После небольшого суаре он уехал в Большой слушать «Золотого петушка» Римского-Корсакова. С тех пор у нас завязалась переписка, он разрешил мне работать в отцовских архивах, потому что для этого требовалось разрешение, — написал кураторам архивов, чтобы мне предоставили доступ ко всем материалам. Я тогда начал готовить полное собрание драматургии Набокова. Дмитрий увлекся этим проектом, как позднее моим переводом сценария «Лолиты» (он был опубликован Алексеем Гординым в «Азбуке»).
Работа в архиве, расшифровка рукописей — это только полдела. Дальше — описание, изучение, комментарии. Вот я нашел стихи Набокова 1942 года о Супермене и Лоис Лейн. «Я вынужден носить очки, иначе / Состав ее для супер-глаз прозрачен… » Ведь у Супермена рентгеновское зрение, он буквально видит свою возлюбленную насквозь. Как потом Гумберт станет мечтать о том, чтобы «вывернуть свою Лолиту наизнанку», поцеловать «морской виноград ее легких». Итак, вот есть эти длинные неопубликованные стихи, которые свыше семидесяти лет считались утерянными. Само по себе замечательно, однако это не все. Только несколько месяцев спустя мне удалось установить, что стихи были написаны по определенному выпуску комиксов, который Набоков читал восьмилетнему Мите перед сном! Здесь уже целая история, утерянная страница творческой биографии. Оказывается, что источник стихотворения — это обложка 16-го номера комиксов 1942 года. Там сценка изображена в парке: Кларк Кент, который Супермен, и Лоис Лейн гуляют в парке, проходят мимо бронзовой статуи Супермена. Набоков взял фразу Лоис Лейн с обложки и слово в слово повторил в своем стихотворении. И статую эту описал.

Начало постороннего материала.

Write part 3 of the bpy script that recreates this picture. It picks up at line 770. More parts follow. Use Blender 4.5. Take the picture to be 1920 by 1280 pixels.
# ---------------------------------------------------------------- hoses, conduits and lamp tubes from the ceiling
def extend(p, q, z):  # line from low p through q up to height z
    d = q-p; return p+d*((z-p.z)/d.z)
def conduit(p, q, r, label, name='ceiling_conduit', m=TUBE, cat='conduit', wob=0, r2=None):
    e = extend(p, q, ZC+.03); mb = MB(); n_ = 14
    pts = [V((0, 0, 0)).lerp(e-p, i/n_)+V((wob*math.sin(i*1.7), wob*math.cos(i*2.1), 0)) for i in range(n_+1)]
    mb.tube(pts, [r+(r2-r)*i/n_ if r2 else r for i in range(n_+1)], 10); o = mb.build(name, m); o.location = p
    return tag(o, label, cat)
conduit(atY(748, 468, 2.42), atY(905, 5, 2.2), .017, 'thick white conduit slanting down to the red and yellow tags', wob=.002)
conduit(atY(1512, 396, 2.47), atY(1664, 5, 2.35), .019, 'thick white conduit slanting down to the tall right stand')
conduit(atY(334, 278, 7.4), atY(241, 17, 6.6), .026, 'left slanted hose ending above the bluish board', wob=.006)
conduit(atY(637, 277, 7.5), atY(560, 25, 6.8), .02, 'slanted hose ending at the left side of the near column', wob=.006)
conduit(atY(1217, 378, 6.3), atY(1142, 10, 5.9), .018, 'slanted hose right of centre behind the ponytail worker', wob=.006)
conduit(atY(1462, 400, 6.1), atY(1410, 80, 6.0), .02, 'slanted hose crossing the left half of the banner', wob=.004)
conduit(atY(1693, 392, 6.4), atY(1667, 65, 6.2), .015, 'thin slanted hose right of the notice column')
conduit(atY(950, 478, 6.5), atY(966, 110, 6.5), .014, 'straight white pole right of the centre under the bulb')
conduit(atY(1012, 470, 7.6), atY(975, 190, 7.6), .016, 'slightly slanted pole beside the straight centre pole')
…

К тому времени Набоков только два года в Америке, он никому не известный эмигрант и он посылает свое английское стихотворение в престижный «Нью-Йоркер» — и получает отказ! Набокова, будущую знаменитость (а до выхода в свет «Лолиты» еще 15 лет), отвергают. Кто мог знать, что из-за этого отказа стихи так и останутся неопубликованными?
Скажите, а кто вы по образованию? Где выходили ваши исследования?
Я юрист, окончил юридический факультет, а потом учился в Московском литературном институте. Я не переводчик, но я хотел знать, что и как в точности писал Набоков, а лучший или, может быть, единственный способ это узнать — самому перевести его на русский. Трудное дело. Так я стал его переводить, писать о нем, комментировать. Были публикации в журналах, научных сборниках, здесь и на Западе. После сценария «Лолиты» был напечатан мой перевод его последнего завершенного романа «Взгляни на арлекинов!», над которым я работал в Лондоне недалеко от упомянутой в книге гостиницы «Рембрандт». Недавно вышла моя книга «Прочтение Набокова», большое исследование разных сторон творчества Набокова и его жизни, не только книг.
И она есть сейчас в продаже?
Да, надеюсь, что есть, она вышла в отличном Издательстве Ивана Лимбаха. Сейчас я перевожу на русский язык самый длинный и сложный роман Набокова «Ада, или Отрада», о котором вы, может быть, слышали.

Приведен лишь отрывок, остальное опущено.